Lo scrittore austriaco, fra altro, chiama l'accusato dell'Aia in modo intimo, per nome, Slobodan, e S. M. nel suo monologo di quasi tre ore si è concentrato su due supposti avvenimenti chiave della recente storia jugoslava: quello di Kosovo Polje del 1987, quando ai kosovari serbi promise che nessuno li avrebbe più toccati e quello del suo discorso leggendario a Kosovo Polje, due anni dopo, quando annunciò che ci sarebbero state "nuove battaglie". Cosa sia successo, nel frattempo, ai serbi kosovari, agli stessi kosovari ai quali Milošević aveva promesso "protezione", non è cosa che interessi né a Milošević né a Handke. Ma mentre è del tutto comprensibile che Milošević colleghi malvolentieri le cause alle conseguenze, più che problematico è il fatto che Handke non si ricordi di simili manipolazioni nel 20simo secolo, per esempio dei giochi sfacciati di Hitler coi sudeti tedeschi.
In nessun momento di questi molti anni trascorsi da difensore di Milošević - e non della Serbia, come pensano gli ingenui - lo scrittore austriaco si è chiesto se dietro "il viso amico" del prigioniero di Scheveninghen si nasconda "l'incarnazione del male", l'abile demagogo e il manipolatore, la causa principale, benché non l'unica, della rovina della Jugoslavia, colui che teneva tutti i fili nelle sue mani, che non aveva ritegno nemmeno dell'assassinio degli ex amici, se questi diventavano di ostacolo alla strada verso il potere totale. In fin dei conti di quell'uomo che ha umiliato i serbi come nessun altro nella loro storia. Per Handke l'innocenza di Milošević è un a priori, e se ci sono stati alcuni crimini è perché " i serbi di là, nei lontani ed appartati luoghi della Bosnia" si difendevano soltanto, perché erano esposti ai massacri da parte dei musulmani. Fra l'altro la disgregazione della Jugoslavia, all'inizio degli anni Novanta, è stata messa in moto "come una macchina del diavolo", " guidata dall'interno " e accelerata, dice Handke, ma in tutto ciò Milošević è stato "solo una tragica figura".
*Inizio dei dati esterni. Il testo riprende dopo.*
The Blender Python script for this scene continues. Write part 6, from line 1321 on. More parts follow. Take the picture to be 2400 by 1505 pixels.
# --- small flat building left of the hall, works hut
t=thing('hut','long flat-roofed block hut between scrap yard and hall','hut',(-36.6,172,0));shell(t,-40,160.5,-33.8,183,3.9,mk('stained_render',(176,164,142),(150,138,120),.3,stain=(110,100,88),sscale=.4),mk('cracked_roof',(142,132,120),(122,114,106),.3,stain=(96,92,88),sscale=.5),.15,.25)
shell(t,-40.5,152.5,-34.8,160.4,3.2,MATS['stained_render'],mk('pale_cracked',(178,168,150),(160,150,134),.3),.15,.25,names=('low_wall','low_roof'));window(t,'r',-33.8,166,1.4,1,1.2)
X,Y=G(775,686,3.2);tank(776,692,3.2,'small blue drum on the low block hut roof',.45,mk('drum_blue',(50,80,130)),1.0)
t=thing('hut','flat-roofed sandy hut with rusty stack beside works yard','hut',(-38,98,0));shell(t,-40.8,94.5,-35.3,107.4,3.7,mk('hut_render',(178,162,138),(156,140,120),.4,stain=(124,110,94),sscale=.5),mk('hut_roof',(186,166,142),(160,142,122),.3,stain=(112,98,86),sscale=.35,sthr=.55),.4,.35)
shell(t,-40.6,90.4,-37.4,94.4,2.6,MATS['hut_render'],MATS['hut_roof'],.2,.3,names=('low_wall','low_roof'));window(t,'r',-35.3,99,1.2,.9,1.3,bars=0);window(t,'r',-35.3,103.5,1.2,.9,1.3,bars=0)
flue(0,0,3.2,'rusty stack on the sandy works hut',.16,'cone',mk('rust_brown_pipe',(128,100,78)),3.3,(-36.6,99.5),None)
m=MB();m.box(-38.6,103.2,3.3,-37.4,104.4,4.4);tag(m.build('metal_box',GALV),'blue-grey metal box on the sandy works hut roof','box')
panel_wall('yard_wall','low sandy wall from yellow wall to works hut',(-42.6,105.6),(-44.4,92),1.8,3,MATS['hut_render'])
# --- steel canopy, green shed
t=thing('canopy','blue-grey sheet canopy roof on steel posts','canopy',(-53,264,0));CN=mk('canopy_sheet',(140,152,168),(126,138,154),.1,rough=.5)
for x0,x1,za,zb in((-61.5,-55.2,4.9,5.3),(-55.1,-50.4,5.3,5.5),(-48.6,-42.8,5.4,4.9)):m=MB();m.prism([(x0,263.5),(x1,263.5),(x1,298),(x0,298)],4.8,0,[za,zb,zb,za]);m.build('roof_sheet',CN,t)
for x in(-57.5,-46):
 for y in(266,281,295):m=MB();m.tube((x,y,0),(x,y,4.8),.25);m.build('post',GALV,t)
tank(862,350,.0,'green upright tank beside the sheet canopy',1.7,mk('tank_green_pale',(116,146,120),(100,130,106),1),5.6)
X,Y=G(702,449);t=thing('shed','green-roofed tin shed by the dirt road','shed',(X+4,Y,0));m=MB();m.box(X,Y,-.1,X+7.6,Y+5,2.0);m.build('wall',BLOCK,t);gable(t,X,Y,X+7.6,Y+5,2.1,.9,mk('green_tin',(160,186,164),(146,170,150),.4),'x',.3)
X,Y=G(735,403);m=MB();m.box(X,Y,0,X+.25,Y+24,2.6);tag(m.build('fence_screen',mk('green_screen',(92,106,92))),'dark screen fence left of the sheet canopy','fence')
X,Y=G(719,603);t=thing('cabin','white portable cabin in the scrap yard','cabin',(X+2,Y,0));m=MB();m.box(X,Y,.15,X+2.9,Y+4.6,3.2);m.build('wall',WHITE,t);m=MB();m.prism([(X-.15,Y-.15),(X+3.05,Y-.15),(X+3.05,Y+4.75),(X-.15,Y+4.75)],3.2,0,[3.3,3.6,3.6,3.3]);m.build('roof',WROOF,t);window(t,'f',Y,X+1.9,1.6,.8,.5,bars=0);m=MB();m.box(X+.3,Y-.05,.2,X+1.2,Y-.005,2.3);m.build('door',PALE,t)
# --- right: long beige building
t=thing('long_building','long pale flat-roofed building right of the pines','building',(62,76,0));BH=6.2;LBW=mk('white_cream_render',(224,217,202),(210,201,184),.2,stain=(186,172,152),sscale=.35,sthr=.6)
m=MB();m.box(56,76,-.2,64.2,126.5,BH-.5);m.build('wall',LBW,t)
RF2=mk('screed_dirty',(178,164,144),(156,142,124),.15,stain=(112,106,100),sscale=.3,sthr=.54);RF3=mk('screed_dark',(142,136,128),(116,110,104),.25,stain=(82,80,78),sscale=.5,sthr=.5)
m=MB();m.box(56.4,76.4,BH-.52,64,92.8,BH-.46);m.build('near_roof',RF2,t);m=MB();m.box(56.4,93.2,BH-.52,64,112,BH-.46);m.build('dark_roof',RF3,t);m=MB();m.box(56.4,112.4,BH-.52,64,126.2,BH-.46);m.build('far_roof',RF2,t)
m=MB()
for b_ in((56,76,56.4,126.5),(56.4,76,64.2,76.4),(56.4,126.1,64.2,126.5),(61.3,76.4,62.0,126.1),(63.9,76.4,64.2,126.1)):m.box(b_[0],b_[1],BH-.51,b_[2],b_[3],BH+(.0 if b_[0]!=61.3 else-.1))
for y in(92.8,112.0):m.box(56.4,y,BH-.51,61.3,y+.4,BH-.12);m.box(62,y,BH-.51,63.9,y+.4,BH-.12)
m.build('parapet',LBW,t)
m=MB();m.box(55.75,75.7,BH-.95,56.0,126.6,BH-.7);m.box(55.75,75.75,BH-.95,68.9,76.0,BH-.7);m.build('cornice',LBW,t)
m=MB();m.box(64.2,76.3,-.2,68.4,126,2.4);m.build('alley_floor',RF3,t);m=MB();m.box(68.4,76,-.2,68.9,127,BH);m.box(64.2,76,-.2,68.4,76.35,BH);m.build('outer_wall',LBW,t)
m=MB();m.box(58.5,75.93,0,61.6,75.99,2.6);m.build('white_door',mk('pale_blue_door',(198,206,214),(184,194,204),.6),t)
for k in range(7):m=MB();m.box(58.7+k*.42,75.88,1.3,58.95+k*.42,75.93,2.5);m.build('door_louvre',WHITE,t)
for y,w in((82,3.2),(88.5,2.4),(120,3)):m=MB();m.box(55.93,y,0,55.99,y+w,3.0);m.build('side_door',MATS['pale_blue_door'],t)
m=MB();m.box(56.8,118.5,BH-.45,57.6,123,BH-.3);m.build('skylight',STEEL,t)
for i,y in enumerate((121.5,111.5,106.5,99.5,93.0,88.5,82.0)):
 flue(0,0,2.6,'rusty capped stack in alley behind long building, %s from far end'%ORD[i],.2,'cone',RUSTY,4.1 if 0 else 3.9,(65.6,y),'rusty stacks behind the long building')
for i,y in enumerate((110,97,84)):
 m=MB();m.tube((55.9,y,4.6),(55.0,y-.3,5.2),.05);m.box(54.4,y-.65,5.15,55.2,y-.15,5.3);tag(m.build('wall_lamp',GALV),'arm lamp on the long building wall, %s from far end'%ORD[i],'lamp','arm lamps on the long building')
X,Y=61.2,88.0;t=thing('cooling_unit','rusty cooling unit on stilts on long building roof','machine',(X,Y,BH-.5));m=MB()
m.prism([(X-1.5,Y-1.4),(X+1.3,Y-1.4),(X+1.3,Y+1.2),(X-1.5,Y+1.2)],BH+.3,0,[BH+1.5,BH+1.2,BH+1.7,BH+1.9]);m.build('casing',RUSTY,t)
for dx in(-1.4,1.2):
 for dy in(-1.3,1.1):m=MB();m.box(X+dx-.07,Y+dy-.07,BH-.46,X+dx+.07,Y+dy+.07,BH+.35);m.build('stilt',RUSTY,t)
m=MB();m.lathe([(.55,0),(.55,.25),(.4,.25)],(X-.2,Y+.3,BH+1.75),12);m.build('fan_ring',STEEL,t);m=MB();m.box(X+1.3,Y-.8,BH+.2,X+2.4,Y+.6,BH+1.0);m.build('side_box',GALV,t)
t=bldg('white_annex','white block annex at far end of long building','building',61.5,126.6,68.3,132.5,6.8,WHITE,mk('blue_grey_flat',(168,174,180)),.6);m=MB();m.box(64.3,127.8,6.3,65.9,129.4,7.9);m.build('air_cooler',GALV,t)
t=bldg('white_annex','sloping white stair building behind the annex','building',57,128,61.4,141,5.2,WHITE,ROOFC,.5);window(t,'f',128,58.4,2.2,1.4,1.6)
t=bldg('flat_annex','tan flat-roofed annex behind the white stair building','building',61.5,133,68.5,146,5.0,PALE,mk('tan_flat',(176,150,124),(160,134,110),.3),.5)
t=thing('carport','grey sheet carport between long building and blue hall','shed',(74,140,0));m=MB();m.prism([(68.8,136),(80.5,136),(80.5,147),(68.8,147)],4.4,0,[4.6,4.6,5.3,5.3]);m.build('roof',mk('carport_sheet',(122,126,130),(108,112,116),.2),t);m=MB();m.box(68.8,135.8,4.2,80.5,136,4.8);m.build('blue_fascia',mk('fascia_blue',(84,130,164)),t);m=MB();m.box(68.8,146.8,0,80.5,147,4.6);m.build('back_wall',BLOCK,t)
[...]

Sì, è certo tragica la figura di S.M. dietro alla quale sono rimaste centinaia di migliaia di tombe, ma è ancora più tragica la figura del suo "apprendista", che non finisce di ingannare l'opinione pubblica ex jugoslava, serba e internazionale. E proprio nel momento in cui in Serbia inizia il processo di una vera ripresa dall'ubriacatura. A chi servono i messaggi di Handke tesi a dimostrare che i serbi sono sempre state le vittime? Tale difesa dei serbi e della Serbia non serve a nessuno, e meno che mai ai serbi. Il grande scrittore jugoslavo e serbo Bora Ćosić in un'occasione ha affermato che gli "fa schifo" la difesa di Handke dei serbi e della Serbia. Ćosić crede che già il famoso "Racconto di viaggio" di Handke era un inganno a danno dei serbi. Non c'è niente da togliere o aggiungere a ciò. Tranne che questo ultimo tranello di Handke è ancora meno umano.